Every now and again, there would be glimpses of that love again - but nothing as it was before. Now, most of my writing tends to be somewhat "journalistic" as opposed to "creative," or "poetic." Most of what I write now has been condensed to one line (or one sentence...or one run-on sentence) about what my current "status," is. Or, more tritely, a one line zinger about your status.

But...I want to fall in love again.

What got me interested [in writing] in the first place was the fact that a teacher in a class I had (it was called ACE - but I never knew what it stood for; when I lived in Huntsville, it was called SPACE) really encouraged me to write. He encourage our whole class to write.

And to think.

And to dream.


It was one of the first times that I felt like the things that I could produce had the potential to be special - even if it was only to me. We produced a literary journal to sell to our other middle-schooled classmates.


As you might imagine, these were pretty hot commodities.

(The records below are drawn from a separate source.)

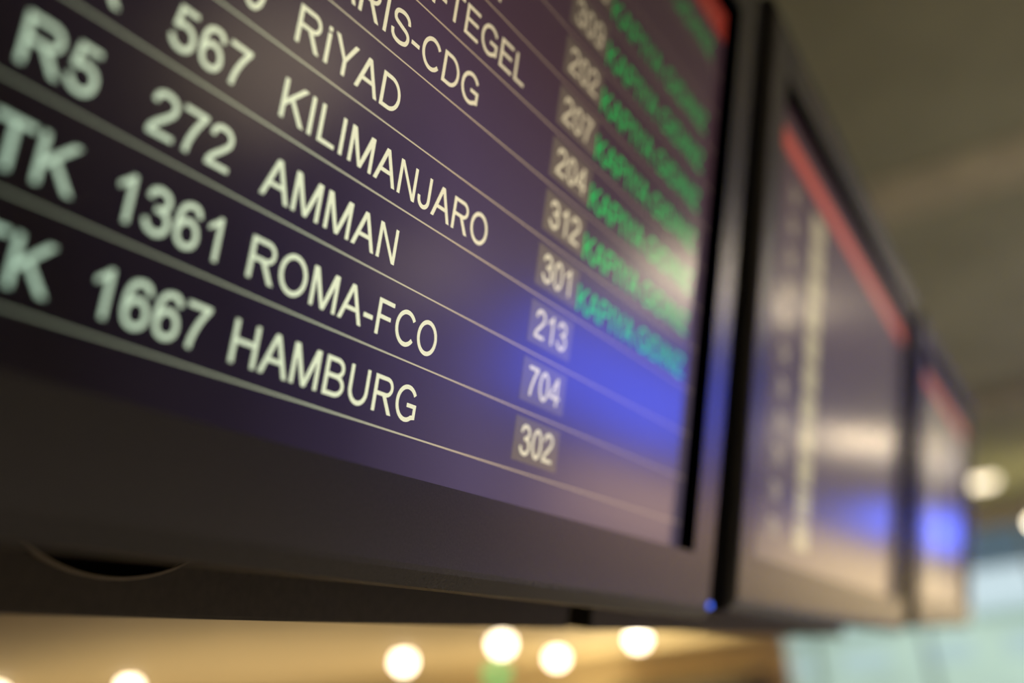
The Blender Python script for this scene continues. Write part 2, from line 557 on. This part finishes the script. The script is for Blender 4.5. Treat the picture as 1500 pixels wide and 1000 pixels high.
def make_monitor(off, rv):
    """origin of the thing: outer lower left corner of the front face"""
    root = empty('flight_display')
    root.matrix_world = BOARD @ Matrix.Translation(Vector(off) * U) @ rotvec(rv)
    # --- bezel: bevelled front frame
    bm = bmesh.new()
    prof = [  # (inset from outer, depth) from the back of the rim round to the lip
        (0.00, -1.2), (0.00, -0.26), (0.04, -0.16), (0.26, -0.02), (0.34, 0.0)]
    for (a, za), (b, zb) in zip(prof, prof[1:]):
        quad_ring(bm, (a, MW - a, a, MH - a), (b, MW - b, b, MH - b), za, zb)
    o5 = (0.34, MW - .34, .34, MH - .34)
    i3 = (ML, MW - MR, MB, MH - MT)
    quad_ring(bm, o5, i3, 0, 0)
    bmesh.ops.remove_doubles(bm, verts=bm.verts[:], dist=1e-6)
    build('bezel', bm, M_plastic, root)
    bm = bmesh.new()
    quad_ring(bm, i3, i3, 0, -REC + .02)
    quad_ring(bm, i3, (ML + .1, MW - MR - .26, MB + .02, MH - MT - .26), -REC + .02, -REC + .015)
    bmesh.ops.remove_doubles(bm, verts=bm.verts[:], dist=1e-7)
    g = build('screen_gasket', bm, M_gasket, root)
    g['label'] = 'black inner lip round the glass'
    # --- rear shell
    bm = bmesh.new()
    add_box(bm, .05 * U, (MW - .05) * U, .05 * U, (MH - .05) * U, -1.9 * U, -0.9 * U)
    bmesh.ops.bevel(bm, geom=bm.edges[:], offset=.12 * U, segments=2, affect='EDGES')
    build('rear_shell', bm, M_shell, root)
    # --- screen glass
    bm = bmesh.new()
    add_box(bm, (ML - .1) * U, (MW - MR + .1) * U, (MB - .3) * U, (MH - MT + .1) * U, -.15 * U - REC * U, 0 - REC * U)
    scr = build('screen', bm, M_bg, root)
    return root, scr


def put(scr, name, bm, m, lift=0.006, label=None):
    o = build(name, bm, m, scr)
    o.location = (0, 0, (-REC + lift) * U)
    if label:
        o['label'] = label
    return o


EM = 0.698
M1_OFF = (-17.74, -2.03, REC)
m1, s1 = make_monitor(M1_OFF, (0, 0, 0))
tag(m1, 'nearest flight display listing departures such as HAMBURG, in focus', 'display', 'flight displays hung in a row')
ROWS = {  # row: (airline, flight number, destination, gate, called to gate)
    0: ('TK', '1667', 'HAMBURG', '302', False),
    1: ('TK', '1361', 'ROMA-FCO', '704', False),
    2: ('R5', '272', 'AMMAN', '213', False),
    3: ('TK', '567', 'KILIMANJARO', '301', True),
    4: ('TK', '140', 'RiYAD', '312', True),
    5: ('TK', '1823', 'PARIS-CDG', '204', True),
    6: ('TK', '1721', 'BERLIN-TEGEL', '207', True),
    7: ('TK', '1589', 'FRANKFURT', '202', True),
    8: ('TK', '1853', 'MADRiD', '309', True),
    9: ('TK', '1587', 'MiLANO', '203', True),
    10: ('TK', '1885', 'OSLO', '219', False),
    11: ('TK', '1767', 'PRAG', '205', True),
}
ox, oy = -M1_OFF[0], -M1_OFF[1]     # from board numbers to the display's own
for r, (al, fn, dest, gate, call) in ROWS.items():
    y = r + oy
    bm = bmesh.new(); rect_bm(bm, ML, MW - MR, y - .012, y + .012)
    put(s1, 'row_line', bm, M_ln, .004)
    bm = bmesh.new(); text_bm(bm, al, ox - 8.84, y + .19, EM, 'center')
    put(s1, 'airline_code', bm, M_tx, .006, 'cream letters reading ' + al)
    bm = bmesh.new(); text_bm(bm, fn, ox - 7.24, y + .19, EM, 'center')
    put(s1, 'flight_number', bm, M_tx, .006, 'cream figures reading ' + fn)
    bm = bmesh.new(); text_bm(bm, dest, ox - 6.20, y + .19, EM)
    put(s1, 'destination', bm, M_tx, .006, 'cream letters reading ' + dest.upper())
    bm = bmesh.new(); rect_bm(bm, ox, ox + 1.51, y + .17, y + .90)
    put(s1, 'gate_box', bm, M_bx, .004, 'grey rectangle behind the gate number')
    bm = bmesh.new(); text_bm(bm, gate, ox + .76, y + .29, EM, 'center')
    put(s1, 'gate_number', bm, M_tx, .008, 'cream figures reading ' + gate)
    if call:
        bm = bmesh.new(); text_bm(bm, 'KAPIYA GiDiNiZ', ox + 1.5, y + .17, EM)
        put(s1, 'status_text', bm, M_gr, .006, 'green call to the gate')
bm = bmesh.new(); rect_bm(bm, ML, MW - MR, 12.02 + oy, 12.95 + oy)
put(s1, 'header_bar', bm, M_rd, .004, 'red bar along the top of the picture')
# power light on the lower right corner
bm = bmesh.new()
bmesh.ops.create_uvsphere(bm, u_segments=12, v_segments=8, radius=.07 * U)
led = build('power_light', bm, M_led, m1, loc=((8.95 + ox) * U, (-1.68 + oy) * U, .0 * U))
led['label'] = 'small blue power light'


def far_content(scr):
    bm = bmesh.new(); rect_bm(bm, ML, MW - MR, 13.45, 14.12)
    put(scr, 'header_bar', bm, M_rd, .004, 'red bar along the top of the picture')
    for r in range(11):
        y = r + 2.02
        bm = bmesh.new(); rect_bm(bm, ML, MW - MR, y - .012, y + .012)
        put(scr, 'row_line', bm, M_ln, .004)
        bm = bmesh.new(); text_bm(bm, 'TK', 4.2, y + .19, EM, 'center')
        put(scr, 'airline_code', bm, M_tx)
        bm = bmesh.new(); rect_bm(bm, 6.6, 8.3, y + .06, y + .94)
        put(scr, 'gate_box', bm, M_yl, .004, 'pale yellow rectangle')


M2_OFF, M2_ROT = (10.0, -1.77, .50), (-0.28, 1.56, 0.15)
M3_OFF, M3_ROT = (40.94, -1.38, -.40), (-0.64, 1.46, 1.76)
m2, s2 = make_monitor(M2_OFF, M2_ROT)
tag(m2, 'blurred middle display with a red top bar and a pale yellow column', 'display', 'flight displays hung in a row')
far_content(s2)
m3, s3 = make_monitor(M3_OFF, M3_ROT)
tag(m3, 'farthest display at the end of the row, heavily blurred', 'display', 'flight displays hung in a row')
far_content(s3)


# carrier boxes behind and below the displays
def carrier(disp, x0, x1, yl, zf, rot, label, hole=None):
    root = empty('carrier_box')
    root.matrix_world = disp.matrix_world @ Matrix.Translation(Vector((x0, yl, zf)) * U) @ Matrix.Rotation(rot, 4, 'Z')
    L = (x1 - x0) * U
    build('housing', box(0, L, 0, 3.0 * U, -1.6 * U, 0), M_rail, root, bevel=.06 * U)
    for e in (3.2 * U, L - 4.5 * U):
        build('end_bracket', box(e, e + .5 * U, 1.5 * U, 3.6 * U, -1.0 * U, .40 * U), M_shell, root)
    build('joint_plate', box(L - .01 * U, L + 1.1 * U, .15 * U, 2.9 * U, -1.5 * U, -.7 * U), M_gasket, root)
    if hole:
        hx, hy, hr = hole
        bm = bmesh.new()
        mt = Matrix.Translation((hx * U, hy * U, .01 * U))
        add_cyl(bm, hr * U, hr * U, .06 * U, 64, mt)
        for v in bm.verts:
            v.co.x = hx * U + (v.co.x - hx * U) * 1.3
        h = build('hole_shade', bm, M_void, root)  # solid disc; the opening's shade is put into its black colour
        h['label'] = 'black disc that gives the shade inside the cable opening'
        bm = bmesh.new()
        seg = 72
        ro, ri = (hr + .035) * U, hr * U
        vs = []
        for k in range(seg):
            a = 2 * math.pi * k / seg
            c, s_ = math.cos(a), math.sin(a)
            vs.append([bm.verts.new((hx * U + 1.3 * q * c, hy * U + q * s_, z)) for q, z in
                       ((ro, 0), (ro, .06 * U), (ri, .09 * U), (ri, 0))])
        for k in range(seg):
            a, b = vs[k], vs[(k + 1) % seg]
            for q in range(3):
                bm.faces.new((a[q], b[q], b[q + 1], a[q + 1]))
        rm = build('hole_rim', bm, M_rim, root)  # rim in a paler colour than the box
        rm['label'] = 'thin rim round the cable opening, paler than the box'
    tag(root, label, 'mounting box', 'dark boxes that carry the displays')
    return root


# ------------------------------------------------------------------ further things are added below
c1 = carrier(m1, 1.5, 24.35, -0.96, -2.35, math.radians(0.95), 'dark box under the nearest display, with a round cable hole',
             hole=(10.75, 2.03, 1.55))
c2 = carrier(m2, -2.25, 26, -0.82, -2.6, math.radians(0.6), 'dark box under the middle display, right of the narrow gap')
c3 = carrier(m3, 0.6, 26, 0.2, -2.35, 0, 'dark box behind the farthest display, end of the row')


def hanger(x, y, label):
    """round steel pipe from the carrier up to the ceiling, hidden by the displays from in front"""
    root = empty('hanger_pipe')
    b = BOARD @ (Vector((x, y + .95, -2.75)) * U)
    root.location = b
    bm = bmesh.new()
    h = 10.0 - b.z
    add_cyl(bm, .02, .02, h, 20, Matrix.Translation((0, 0, h / 2)))
    build('pipe', bm, M_steel, root, smooth=True)
    bm = bmesh.new()
    add_cyl(bm, .07, .07, .02, 24, Matrix.Translation((0, 0, h - .01)))
    build('ceiling_plate', bm, M_steel, root)
    return tag(root, label, 'pipe', 'steel pipes behind the displays')


hanger(-10, 0, 'steel pipe holding the nearest display from the ceiling, hidden behind it')
hanger(0, 0, 'second steel pipe behind the nearest display')

# ------------------------------------------------------------------ lamps and signs of the hall
def downlight(x, y, z, r, label, m=None, grp='round downlights in the gilded soffit'):
    root = empty('downlight', (x, y, z))
    bm = bmesh.new()
    bmesh.ops.create_uvsphere(bm, u_segments=24, v_segments=14, radius=r, matrix=Matrix.Translation((0, 0, -r)))
    build('lens', bm, m or M_lamp, root, smooth=True)
    bm = bmesh.new()
    seg = 32
    vs = []
    for k in range(seg):
        a = 2 * math.pi * k / seg
        vs.append([bm.verts.new((q * math.cos(a), q * math.sin(a), zz)) for q, zz in ((r, -.02), (r * 1.01, -.07), (r * 1.2, -.04), (r * 1.25, 0))])
    for k in range(seg):
        a, b = vs[k], vs[(k + 1) % seg]
        for q in range(3):
            bm.faces.new((a[q], b[q], b[q + 1], a[q + 1]))
    build('trim_ring', bm, M_lampcase, root)
    return tag(root, label, 'lamp', grp)


CX, CY, CZ = -0.404, -0.230, 2.334


def soffit_point(el, az, z):
    d = (z - CZ) / math.tan(math.radians(el))
    return CX + d * math.cos(math.radians(az)), CY + d * math.sin(math.radians(az))


for el, az, lab in ((4.1, 36.5, 'round ceiling lamp, third bright disc from the left below the display'),
                    (4.6, 31.0, 'ceiling lamp half cut off by the dark box, above the green sign'),
                    (3.5, 28.0, 'round ceiling lamp just right of the green sign'),
                    (4.1, 23.4, 'ceiling lamp cut off by the box, nearest the gilded wall'),
                    (3.9, 50.8, 'ceiling lamp low under the cable hole at the bottom edge'),
                    (4.0, 57.0, 'ceiling lamp at the bottom left corner')):
    x, y = soffit_point(el, az, 4.15)
    downlight(x, y, 4.2, .17, lab)

# green exit sign hanging under the soffit
ex = empty('exit_sign', (16.6, 10.15, 3.18))
build('face', box(-.03, .03, -.17, .17, 0, .22), M_green, ex)
build('case', box(.03, .08, -.19, .19, -.02, .24), M_lampcase, ex)
for s_ in (-.12, .12):
    build('rod', box(.045, .06, s_ - .006, s_ + .006, .23, 1.02), M_steel, ex)
tag(ex, 'small green lit sign hanging under the gilded soffit', 'sign')

# dark kiosk before the gilded wall
kiosk = empty('kiosk', (28.6, 8.9, 0))
build('body', box(0, 1.2, 0, 4.2, 0, 2.6), M_dark, kiosk, bevel=.04)
build('canopy', box(-.3, 1.3, -.1, 4.4, 2.85, 3.12), M_dark, kiosk, bevel=.03)
build('sign_panel', box(-.05, .05, .5, 3.6, 2.6, 2.85), M_dark, kiosk)
tag(kiosk, 'dark kiosk with a flat canopy beside the gilded wall', 'kiosk')

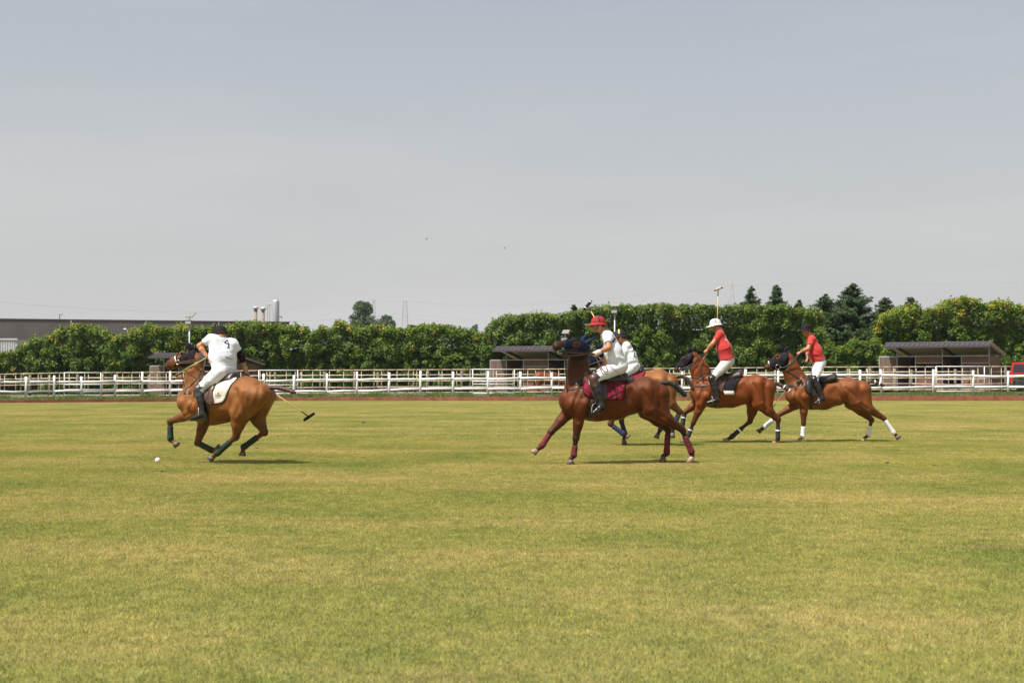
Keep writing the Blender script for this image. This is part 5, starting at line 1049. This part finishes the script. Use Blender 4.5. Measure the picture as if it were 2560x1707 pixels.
def broad(label, px, pytop, D, wpx, m, seed, zb=3.0, n=9000, size=.35, name='broadleaf_tree'):
    rg = np.random.default_rng(seed); x = gx(px, D); H = gz(pytop, D); wd = wpx * D / FPX; root = empty(name, (x, D, 0), label, 'tree'); MB().tube([(x, D, 0), (x + .1, D, H * .5), (x, D, H * .8)], [.35, .22, .08], 8).build('trunk', M_bark, root, True)
    nc = 42; u = rg.uniform(0, 1, nc); cz = zb + (H - zb) * u; rr = wd / 2 * np.sqrt(np.clip(1 - ((u - .42) / .62) ** 2, .08, 1)); a = rg.uniform(0, 6.28, nc); q = np.sqrt(rg.uniform(.1, 1, nc)); Cc = np.stack([x + np.cos(a) * rr * q * .8, D + np.sin(a) * rr * q * .8, cz - .5], 1); cr = rg.uniform(.12, .24, nc) * wd
    k = rg.integers(0, nc, n); d = rg.normal(size=(n, 3)) + np.array([0, -.2, .5]); d /= np.linalg.norm(d, axis=1)[:, None]; P = Cc[k] + d * (cr[k] * rg.uniform(.5, 1.08, n))[:, None]; t = rg.normal(.5, .2, nc)
    foliage('crown', P, d, size, t[k] + rg.normal(0, .1, n), m, root)
broad('grey-green broadleaf tree rising behind the left hedge below the pylons', 908, 758, 330, 84, M_broad, 4, zb=5, size=.5); broad('lower dark distant tree right of the grey-green tree', 966, 792, 470, 62, M_far, 6, zb=5, size=.8, n=6000); broad('faint hazy tree low behind the end of the left hedge', 1186, 812, 600, 40, M_far, 8, zb=6, size=.9, n=3000)

# ------------------------------------------------------------------ industrial building, stacks, silo
M_panel = mat('grey_concrete_panel', (.125, .105, .098), .9, .15, .5, .2, 6, detail=9); M_coping = mat('roof_coping', (.055, .05, .052), .7); M_corr = mat('pale_corrugated_sheet', (.50, .50, .50), .5, .05, 3)
root = empty('factory_building', (gx(300, 170), 170, 0), 'long flat-roofed grey panel building behind the left hedge', 'building')
A = np.array([gx(-420, 164), 164.]); Bp = np.array([gx(723, 179), 179.]); Lw = np.linalg.norm(Bp - A); dv = (Bp - A) / Lw; ang = math.atan2(dv[1], dv[0]); Hb = 8.42; npan = 6; pw = Lw / npan
for i in range(npan):
    c = A + dv * pw * (i + .5); MB().box((c[0], c[1], Hb / 2), (pw / 2 - .04, .15, Hb / 2), rotz(ang)).build('panel', M_panel, root)
nrm = np.array([-dv[1], dv[0]]); c = (A + Bp) / 2 + nrm * 12.2; MB().box((c[0], c[1], Hb / 2 - .3), (Lw / 2 - .05, 12, Hb / 2 - .3), rotz(ang)).build('hall', M_panel, root); c = (A + Bp) / 2; MB().box((c[0], c[1], Hb + .06), (Lw / 2 + .05, .22, .055), rotz(ang)).build('coping', M_coping, root)
p = A + dv * (Lw * .475); MB().tube([(p[0], p[1], Hb + .1), (p[0], p[1], Hb + .65), (p[0] + .3, p[1], Hb + .65)], .05, 6).build('vent_pipe', M_coping, root)
root = empty('shed_building', (gx(0, 150), 150, 0), 'pale corrugated low building at the left edge behind the hedge', 'building'); x0, x1 = gx(-200, 150), gx(41, 150); zt = gz(849, 150); MB().box(((x0 + x1) / 2, 153, zt / 2), ((x1 - x0) / 2, 3, zt / 2)).build('wall', M_corr, root)
mb = MB()
for i in range(int((x1 - x0) / .25)): mb.box((x0 + .12 + i * .25, 149.97, zt / 2 - .1), (.06, .03, zt / 2 - .12))
tag(mb.build('rib', M_corr, root), kind='stuff'); MB().box(((x0 + x1) / 2, 149.96, zt + .05), ((x1 - x0) / 2 + .1, .1, .08)).build('gutter', M_corr, root)
M_stack = mat('rusty_stack', (.24, .17, .12), .8, .25, 2); M_cowl = mat('zinc_cowl', (.55, .54, .52), .45, .1, metal=.4); M_tank = mat('brushed_tank', (.50, .50, .50), .42, .05, 2, metal=.5)
for px, pt, lb in ((638.5, 765, 'left chimney stack with pale cowl above the factory'), (657, 767, 'right chimney stack with pale cowl above the factory')):
    D = 176; x = gx(px, D); z = gz(pt, D); r = .20; root = empty('chimney_stack', (x, D, 0), lb, 'chimney', 'factory chimneys'); MB().tube([(x, D, 0), (x, D, z - .45)], r, 12).build('pipe', M_stack, root, True); MB().lathe((x, D, z - .48), [(.2, -.02), (.26, -.02), (.28, .2), (.44, .22), (.28, .38), (.04, .48)], 14).build('cowl', M_cowl, root, True)
D = 186; x = gx(689, D); zt = gz(752, D); r = 8.6 * D / FPX; root = empty('silo', (x, D, 0), 'tall grey steel silo beside the factory chimneys', 'silo'); MB().lathe((x, D, 0), [(r, 0), (r, zt - .15), (r * .93, zt + .05), (r * .3, zt + .16), (.03, zt + .18)], 28).build('shell', M_tank, root, True); MB().tube([(x - .25, D - .1, zt), (x - .25, D - .1, zt + .42), (x + .25, D - .1, zt + .42), (x + .25, D - .1, zt)], .03, 6).build('top_rail', M_cowl, root); MB().tube([(x + r, D, gz(792, D)), (x + r + .3, D, gz(791, D)), (x + r + .35, D, gz(797, D))], .05, 6).build('pipe', M_coping, root)
root = empty('pipe_frame', (gx(671, D), D, 0), 'thin steel pipe frame left of the silo', 'pipe frame')
for px in (667.5, 673): MB().tube([(gx(px, D), D, 0), (gx(px, D), D, gz(760, D))], .07, 6).build('pipe', M_cowl, root)
MB().tube([(gx(666.5, D), D, gz(760, D)), (gx(681, D), D, gz(760, D))], .09, 6).build('beam', M_cowl, root)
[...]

But, as I've already stated, what made this so much of a formative thing for me was the fact that my life was no longer ruled so much by what I could learn or experience by means of math and science nor was life so much about what I could gather from reading another's prose or poetry. Life meant that I could create with words (as opposed to LEGO's, or tinker toys, or plastic model pieces with plastic cement) and that I could manifest a world that was simultaneously other and familiar.


His name was Mr. Craft (I think his first name may have been "Bart," or "Barthlomew"...). He is one of teachers in my life who has really stood out - someone who helped me to sort of shake the snow globe that is my life and realize that there isn't just another side to the globe, but that there's a world outside of it too.

So if you've kept up - part of this experiment is as much about remembering who I once was as it is about telling you about who I am and who I want to be.